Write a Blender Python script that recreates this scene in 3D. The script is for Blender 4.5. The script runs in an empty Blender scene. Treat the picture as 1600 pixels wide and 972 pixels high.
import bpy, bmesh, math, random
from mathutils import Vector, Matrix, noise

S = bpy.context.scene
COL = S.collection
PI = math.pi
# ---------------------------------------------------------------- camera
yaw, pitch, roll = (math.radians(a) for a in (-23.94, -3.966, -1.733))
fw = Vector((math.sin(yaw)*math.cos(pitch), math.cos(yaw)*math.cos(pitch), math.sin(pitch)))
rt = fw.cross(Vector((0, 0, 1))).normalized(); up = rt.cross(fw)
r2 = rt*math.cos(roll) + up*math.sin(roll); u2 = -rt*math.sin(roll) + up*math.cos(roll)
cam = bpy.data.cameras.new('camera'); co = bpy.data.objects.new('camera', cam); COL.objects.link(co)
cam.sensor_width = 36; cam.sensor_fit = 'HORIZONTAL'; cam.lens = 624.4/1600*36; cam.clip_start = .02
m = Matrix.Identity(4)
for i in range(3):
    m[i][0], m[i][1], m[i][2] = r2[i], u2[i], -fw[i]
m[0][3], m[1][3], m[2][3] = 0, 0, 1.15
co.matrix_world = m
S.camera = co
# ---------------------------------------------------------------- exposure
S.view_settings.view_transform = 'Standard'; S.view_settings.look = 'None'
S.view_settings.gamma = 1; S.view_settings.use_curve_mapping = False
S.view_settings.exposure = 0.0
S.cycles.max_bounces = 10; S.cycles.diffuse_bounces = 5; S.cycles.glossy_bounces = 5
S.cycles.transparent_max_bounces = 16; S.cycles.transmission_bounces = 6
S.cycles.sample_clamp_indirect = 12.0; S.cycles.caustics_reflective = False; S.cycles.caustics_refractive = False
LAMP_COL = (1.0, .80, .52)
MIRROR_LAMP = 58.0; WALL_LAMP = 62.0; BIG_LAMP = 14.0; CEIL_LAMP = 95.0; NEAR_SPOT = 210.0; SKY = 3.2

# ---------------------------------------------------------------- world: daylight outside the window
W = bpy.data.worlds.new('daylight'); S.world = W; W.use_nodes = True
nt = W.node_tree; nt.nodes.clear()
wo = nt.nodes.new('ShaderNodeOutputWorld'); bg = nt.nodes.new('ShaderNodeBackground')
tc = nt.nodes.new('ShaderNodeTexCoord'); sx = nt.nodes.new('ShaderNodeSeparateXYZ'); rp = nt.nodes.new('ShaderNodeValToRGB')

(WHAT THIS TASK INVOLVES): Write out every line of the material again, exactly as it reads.

(TASK SOLUTION):
Write a Blender Python script that recreates this scene in 3D. The script is for Blender 4.5. The script runs in an empty Blender scene. Treat the picture as 1600 pixels wide and 972 pixels high.
import bpy, bmesh, math, random
from mathutils import Vector, Matrix, noise

S = bpy.context.scene
COL = S.collection
PI = math.pi
# ---------------------------------------------------------------- camera
yaw, pitch, roll = (math.radians(a) for a in (-23.94, -3.966, -1.733))
fw = Vector((math.sin(yaw)*math.cos(pitch), math.cos(yaw)*math.cos(pitch), math.sin(pitch)))
rt = fw.cross(Vector((0, 0, 1))).normalized(); up = rt.cross(fw)
r2 = rt*math.cos(roll) + up*math.sin(roll); u2 = -rt*math.sin(roll) + up*math.cos(roll)
cam = bpy.data.cameras.new('camera'); co = bpy.data.objects.new('camera', cam); COL.objects.link(co)
cam.sensor_width = 36; cam.sensor_fit = 'HORIZONTAL'; cam.lens = 624.4/1600*36; cam.clip_start = .02
m = Matrix.Identity(4)
for i in range(3):
    m[i][0], m[i][1], m[i][2] = r2[i], u2[i], -fw[i]
m[0][3], m[1][3], m[2][3] = 0, 0, 1.15
co.matrix_world = m
S.camera = co
# ---------------------------------------------------------------- exposure
S.view_settings.view_transform = 'Standard'; S.view_settings.look = 'None'
S.view_settings.gamma = 1; S.view_settings.use_curve_mapping = False
S.view_settings.exposure = 0.0
S.cycles.max_bounces = 10; S.cycles.diffuse_bounces = 5; S.cycles.glossy_bounces = 5
S.cycles.transparent_max_bounces = 16; S.cycles.transmission_bounces = 6
S.cycles.sample_clamp_indirect = 12.0; S.cycles.caustics_reflective = False; S.cycles.caustics_refractive = False
LAMP_COL = (1.0, .80, .52)
MIRROR_LAMP = 58.0; WALL_LAMP = 62.0; BIG_LAMP = 14.0; CEIL_LAMP = 95.0; NEAR_SPOT = 210.0; SKY = 3.2

# ---------------------------------------------------------------- world: daylight outside the window
W = bpy.data.worlds.new('daylight'); S.world = W; W.use_nodes = True
nt = W.node_tree; nt.nodes.clear()
wo = nt.nodes.new('ShaderNodeOutputWorld'); bg = nt.nodes.new('ShaderNodeBackground')
tc = nt.nodes.new('ShaderNodeTexCoord'); sx = nt.nodes.new('ShaderNodeSeparateXYZ'); rp = nt.nodes.new('ShaderNodeValToRGB')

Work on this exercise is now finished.